The Fryingpan-Arkansas Project, or "Fry-Ark," is a water diversion, storage and delivery project serving southeastern Colorado. The multi-purpose project was authorized in 1962 by President Kennedy to serve municipal, industrial, and hydroelectric power generation, and to enhance recreation, fish and wildlife interests. Construction began in 1964 and was completed in 1981. The project includes five dams and reservoirs, one federal hydroelectric power plant (two private, FERC regulated plants), and 22 tunnels and conduits totaling 87 miles (140 km) in length. The Bureau of Reclamation, under the Department of the Interior built and manages the project.

Like its sister-project, the Colorado-Big Thompson Project, the Fry-Ark brings available water from Colorado's West Slope to the more arid, and more heavily populated, East Slope, providing supplemental water to over 720,000 people and 280,600 acres (113,600 ha) of irrigable land in Colorado Springs, Pueblo, La Junta, Lamar, and other southeastern Colorado municipalities each year.

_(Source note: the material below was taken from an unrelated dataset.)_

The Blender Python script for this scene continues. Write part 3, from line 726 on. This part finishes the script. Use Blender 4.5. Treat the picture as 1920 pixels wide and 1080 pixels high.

The project diverts and delivers an average of 52,000 acre·ft (64,000,000 m3) of water a year. However, the water right on the Fry-Ark allows for a diversion of 2,352,800 acre·ft (2.9021×109 m3) over the course of 34 consecutive years, but not to exceed a diversion of 120,000 acre·ft (150,000,000 m3) in any one single year. In 2011, when Colorado had an abundance of snow, the Fry-Ark imported about 98,000 acre·ft (121,000,000 m3) from the West Slope, the second highest diversion amount in the project's 50-year operating history. The following year, 2012, snowpack was scarce and drought returned to the state. As a result, the project was only able to import roughly 14,000 acre·ft (17,000,000 m3) of water.

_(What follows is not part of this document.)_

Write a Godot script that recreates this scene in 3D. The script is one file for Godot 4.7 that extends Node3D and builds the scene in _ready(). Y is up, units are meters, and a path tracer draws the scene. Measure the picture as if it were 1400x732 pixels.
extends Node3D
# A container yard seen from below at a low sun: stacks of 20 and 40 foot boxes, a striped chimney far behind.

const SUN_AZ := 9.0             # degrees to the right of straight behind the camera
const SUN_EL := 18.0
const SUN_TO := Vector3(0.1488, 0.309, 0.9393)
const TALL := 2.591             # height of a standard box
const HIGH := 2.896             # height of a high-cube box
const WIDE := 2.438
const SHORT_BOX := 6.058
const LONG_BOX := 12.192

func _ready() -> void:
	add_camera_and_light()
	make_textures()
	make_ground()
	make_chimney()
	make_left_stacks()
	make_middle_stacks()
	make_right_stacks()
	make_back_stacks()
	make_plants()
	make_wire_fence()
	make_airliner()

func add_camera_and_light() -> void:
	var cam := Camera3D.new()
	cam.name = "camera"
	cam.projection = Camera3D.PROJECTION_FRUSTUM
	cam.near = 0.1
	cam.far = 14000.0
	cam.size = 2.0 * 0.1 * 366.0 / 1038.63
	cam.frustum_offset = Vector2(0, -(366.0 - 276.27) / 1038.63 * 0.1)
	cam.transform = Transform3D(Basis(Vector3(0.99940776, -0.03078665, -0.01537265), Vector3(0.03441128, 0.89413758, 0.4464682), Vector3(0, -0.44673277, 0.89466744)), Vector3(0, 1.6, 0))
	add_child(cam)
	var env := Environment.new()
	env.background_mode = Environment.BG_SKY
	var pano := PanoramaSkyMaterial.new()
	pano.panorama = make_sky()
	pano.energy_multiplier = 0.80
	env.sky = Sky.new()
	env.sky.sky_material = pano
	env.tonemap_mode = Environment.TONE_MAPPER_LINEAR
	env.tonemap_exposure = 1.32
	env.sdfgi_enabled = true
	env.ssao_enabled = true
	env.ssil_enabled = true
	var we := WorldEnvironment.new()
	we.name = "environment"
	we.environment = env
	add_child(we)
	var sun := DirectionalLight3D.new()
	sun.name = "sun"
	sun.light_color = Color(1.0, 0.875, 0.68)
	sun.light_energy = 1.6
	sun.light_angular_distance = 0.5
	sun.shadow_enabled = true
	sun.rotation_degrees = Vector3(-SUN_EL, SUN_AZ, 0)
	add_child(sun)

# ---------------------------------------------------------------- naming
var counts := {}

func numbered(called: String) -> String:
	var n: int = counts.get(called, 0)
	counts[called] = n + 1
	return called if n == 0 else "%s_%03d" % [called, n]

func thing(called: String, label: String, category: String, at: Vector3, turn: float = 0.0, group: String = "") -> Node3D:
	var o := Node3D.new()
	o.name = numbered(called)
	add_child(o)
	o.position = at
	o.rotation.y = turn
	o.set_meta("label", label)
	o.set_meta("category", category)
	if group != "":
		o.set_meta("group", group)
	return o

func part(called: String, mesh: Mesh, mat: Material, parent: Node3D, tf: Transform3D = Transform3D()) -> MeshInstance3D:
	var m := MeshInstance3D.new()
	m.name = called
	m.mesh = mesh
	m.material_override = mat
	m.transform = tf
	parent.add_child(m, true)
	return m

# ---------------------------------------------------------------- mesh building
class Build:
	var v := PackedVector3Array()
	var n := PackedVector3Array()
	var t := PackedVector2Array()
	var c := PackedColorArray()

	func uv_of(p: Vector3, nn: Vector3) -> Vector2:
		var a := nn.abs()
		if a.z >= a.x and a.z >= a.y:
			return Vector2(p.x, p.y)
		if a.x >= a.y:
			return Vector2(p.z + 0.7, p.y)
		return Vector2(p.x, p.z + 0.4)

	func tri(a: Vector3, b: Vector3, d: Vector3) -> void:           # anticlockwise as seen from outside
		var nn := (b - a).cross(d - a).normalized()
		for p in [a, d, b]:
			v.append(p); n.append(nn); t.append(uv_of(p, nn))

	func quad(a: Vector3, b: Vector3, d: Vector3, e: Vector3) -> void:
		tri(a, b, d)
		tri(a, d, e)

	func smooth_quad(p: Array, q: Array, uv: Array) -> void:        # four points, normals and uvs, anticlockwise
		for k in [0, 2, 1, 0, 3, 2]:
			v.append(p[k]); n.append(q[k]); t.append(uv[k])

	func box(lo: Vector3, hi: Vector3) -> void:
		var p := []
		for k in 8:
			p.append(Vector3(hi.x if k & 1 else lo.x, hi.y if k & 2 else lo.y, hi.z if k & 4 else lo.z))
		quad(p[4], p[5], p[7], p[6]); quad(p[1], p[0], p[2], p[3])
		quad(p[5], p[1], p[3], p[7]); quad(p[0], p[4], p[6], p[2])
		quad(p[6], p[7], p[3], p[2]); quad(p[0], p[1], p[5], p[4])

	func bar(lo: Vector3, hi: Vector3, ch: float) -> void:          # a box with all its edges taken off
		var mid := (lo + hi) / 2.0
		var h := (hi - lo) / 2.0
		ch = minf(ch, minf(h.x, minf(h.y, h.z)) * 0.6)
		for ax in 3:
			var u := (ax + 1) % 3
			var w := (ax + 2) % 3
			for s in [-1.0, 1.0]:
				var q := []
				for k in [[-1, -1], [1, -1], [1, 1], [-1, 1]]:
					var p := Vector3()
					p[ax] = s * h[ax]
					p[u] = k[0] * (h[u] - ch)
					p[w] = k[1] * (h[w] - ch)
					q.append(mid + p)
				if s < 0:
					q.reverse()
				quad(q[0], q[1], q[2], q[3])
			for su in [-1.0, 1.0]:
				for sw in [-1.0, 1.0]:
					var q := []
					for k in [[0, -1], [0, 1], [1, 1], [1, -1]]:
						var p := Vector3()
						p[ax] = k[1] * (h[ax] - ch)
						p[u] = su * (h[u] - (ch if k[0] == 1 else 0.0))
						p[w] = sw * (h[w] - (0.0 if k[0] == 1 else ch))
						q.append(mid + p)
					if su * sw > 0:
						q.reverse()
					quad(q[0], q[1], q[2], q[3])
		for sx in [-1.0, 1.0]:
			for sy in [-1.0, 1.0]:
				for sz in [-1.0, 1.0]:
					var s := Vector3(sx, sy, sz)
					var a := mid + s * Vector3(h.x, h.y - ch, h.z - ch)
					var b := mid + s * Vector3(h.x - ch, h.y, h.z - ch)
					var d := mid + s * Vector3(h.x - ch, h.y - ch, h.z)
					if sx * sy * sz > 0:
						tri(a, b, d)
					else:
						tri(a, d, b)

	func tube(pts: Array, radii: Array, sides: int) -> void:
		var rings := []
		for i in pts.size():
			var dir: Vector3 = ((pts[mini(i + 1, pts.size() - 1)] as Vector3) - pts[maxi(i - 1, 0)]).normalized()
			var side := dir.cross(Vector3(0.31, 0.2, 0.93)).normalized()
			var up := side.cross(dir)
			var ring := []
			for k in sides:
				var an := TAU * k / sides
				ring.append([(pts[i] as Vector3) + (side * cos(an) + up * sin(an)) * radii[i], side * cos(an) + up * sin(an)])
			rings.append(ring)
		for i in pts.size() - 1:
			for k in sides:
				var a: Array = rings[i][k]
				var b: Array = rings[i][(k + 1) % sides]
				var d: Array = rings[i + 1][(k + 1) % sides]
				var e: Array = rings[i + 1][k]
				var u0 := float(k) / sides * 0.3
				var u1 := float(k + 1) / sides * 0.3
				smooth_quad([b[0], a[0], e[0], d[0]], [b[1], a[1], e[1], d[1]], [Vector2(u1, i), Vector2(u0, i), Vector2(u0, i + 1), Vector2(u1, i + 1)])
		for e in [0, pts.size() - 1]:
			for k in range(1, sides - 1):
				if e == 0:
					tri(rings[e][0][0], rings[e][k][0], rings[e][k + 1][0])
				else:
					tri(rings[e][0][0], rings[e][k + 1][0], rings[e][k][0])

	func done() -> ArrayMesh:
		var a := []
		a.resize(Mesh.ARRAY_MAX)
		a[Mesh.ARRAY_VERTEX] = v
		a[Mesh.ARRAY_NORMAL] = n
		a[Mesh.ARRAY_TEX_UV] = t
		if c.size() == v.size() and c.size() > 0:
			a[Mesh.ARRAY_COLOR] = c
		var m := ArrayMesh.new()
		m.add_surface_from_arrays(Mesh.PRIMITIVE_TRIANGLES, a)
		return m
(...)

Before the Fry-Ark Project could be built in its entirety, a compromise had to be struck between East and West Slope water politics. The result was the construction of Ruedi Reservoir, 15 miles (24 km) upstream on the Fryingpan River from Basalt, Colorado. Ruedi provides water to Colorado's West Slope, in part to compensate for what is diverted further upstream.